All those developments would be impressive on their own, but Gay has managed to incorporate them while still retaining the skills he possessed before. The Spurs didn’t try to turn a high usage scorer into a 3-and-D player just because they needed one. Gay still handles the ball on occasion and he gets post ups and isolation opportunities, providing a perfect third option after DeMar DeRozan and LaMarcus Aldridge. The difference is he now just has other ways to contribute that he lacked in the past. Instead of remaining a one-dimensional player who refused to adapt, he’s become more well-rounded. Instead of resigning himself to a role that doesn’t suit him, he’s created a new role in which his full skill set is on display. In many ways, he’s what the Spurs were hoping Richard Jefferson would be.

Gay’s evolution, as impressive as it’s been, is not complet. He still needs to develop the consistency in effort and production that role players have to possess to increase their value. The team needs Gay to deal with adversity a little better — if looks could kill, Bryn Forbes would have been dead about 10 defensive mistakes ago. They also need him to find the balance between deference on offense and passiveness. He can’t disappear for stretches and can’t allow poor shooting nights to zap him of his usual two-way energy. The Spurs don’t need him to drop 20 a night but they do need him to use his full skill set every time he takes the court. They are an entirely different team when he does.

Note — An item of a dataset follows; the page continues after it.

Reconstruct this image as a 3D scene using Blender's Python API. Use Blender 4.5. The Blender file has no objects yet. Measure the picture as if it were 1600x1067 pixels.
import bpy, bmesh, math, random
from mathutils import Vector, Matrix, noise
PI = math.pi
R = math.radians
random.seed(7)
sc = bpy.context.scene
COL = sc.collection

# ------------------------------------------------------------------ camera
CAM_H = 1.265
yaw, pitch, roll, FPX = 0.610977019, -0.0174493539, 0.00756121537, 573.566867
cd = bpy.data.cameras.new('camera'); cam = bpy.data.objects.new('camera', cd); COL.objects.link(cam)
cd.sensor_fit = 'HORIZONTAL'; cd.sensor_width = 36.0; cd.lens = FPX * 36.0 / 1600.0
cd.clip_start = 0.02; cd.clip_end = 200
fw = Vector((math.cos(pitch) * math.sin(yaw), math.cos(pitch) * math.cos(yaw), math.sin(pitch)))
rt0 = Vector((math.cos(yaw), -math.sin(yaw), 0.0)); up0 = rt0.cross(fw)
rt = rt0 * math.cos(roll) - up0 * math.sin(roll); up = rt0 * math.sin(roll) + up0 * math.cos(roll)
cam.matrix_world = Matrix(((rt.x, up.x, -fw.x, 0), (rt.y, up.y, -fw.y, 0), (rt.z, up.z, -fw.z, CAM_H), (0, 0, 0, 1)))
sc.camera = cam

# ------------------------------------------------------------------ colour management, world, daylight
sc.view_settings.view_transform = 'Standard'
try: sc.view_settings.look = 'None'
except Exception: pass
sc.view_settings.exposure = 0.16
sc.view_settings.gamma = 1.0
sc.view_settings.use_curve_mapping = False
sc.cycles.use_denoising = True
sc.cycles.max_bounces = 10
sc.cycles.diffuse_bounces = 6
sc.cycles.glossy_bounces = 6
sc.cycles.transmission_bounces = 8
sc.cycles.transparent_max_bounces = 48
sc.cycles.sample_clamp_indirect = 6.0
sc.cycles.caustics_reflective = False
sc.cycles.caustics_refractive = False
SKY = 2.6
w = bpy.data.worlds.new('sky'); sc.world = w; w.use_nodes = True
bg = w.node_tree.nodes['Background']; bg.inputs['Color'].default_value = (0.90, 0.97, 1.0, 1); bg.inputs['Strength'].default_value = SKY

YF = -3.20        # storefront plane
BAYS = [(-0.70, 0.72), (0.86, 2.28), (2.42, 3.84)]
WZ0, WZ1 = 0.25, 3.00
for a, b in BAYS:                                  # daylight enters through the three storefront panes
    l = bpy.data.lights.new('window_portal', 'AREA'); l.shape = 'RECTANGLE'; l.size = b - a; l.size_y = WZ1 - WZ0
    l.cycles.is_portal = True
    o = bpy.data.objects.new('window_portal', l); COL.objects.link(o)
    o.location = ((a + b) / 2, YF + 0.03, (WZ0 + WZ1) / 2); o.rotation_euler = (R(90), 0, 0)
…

He’ll get there. The second act of Gay’s career, which actually started in Sacramento and has only continued in San Antonio, has been characterized by him slowly figuring out what he needs to improve upon to become a more useful player. It’s been a great turnaround by a player that was once considered to be committed to a playing style bound to made him irrelevant.

While Gay deserves all the credit for transforming his game, the Spurs should also get some props for believing in him after a serious injury, when not a lot of franchises did. With Gay entering unrestricted free agency next season and possibly leaving, it’s good to know that the front office hasn’t lost the ability to find overlooked or misunderstood veterans and help them become the best version of themselves.

The Spurs won’t win a title this year, but there are small victories that are still worth celebrating. The fact that San Antonio is still the type of place in which a veteran can succeed in a new chapter of his career is one of them.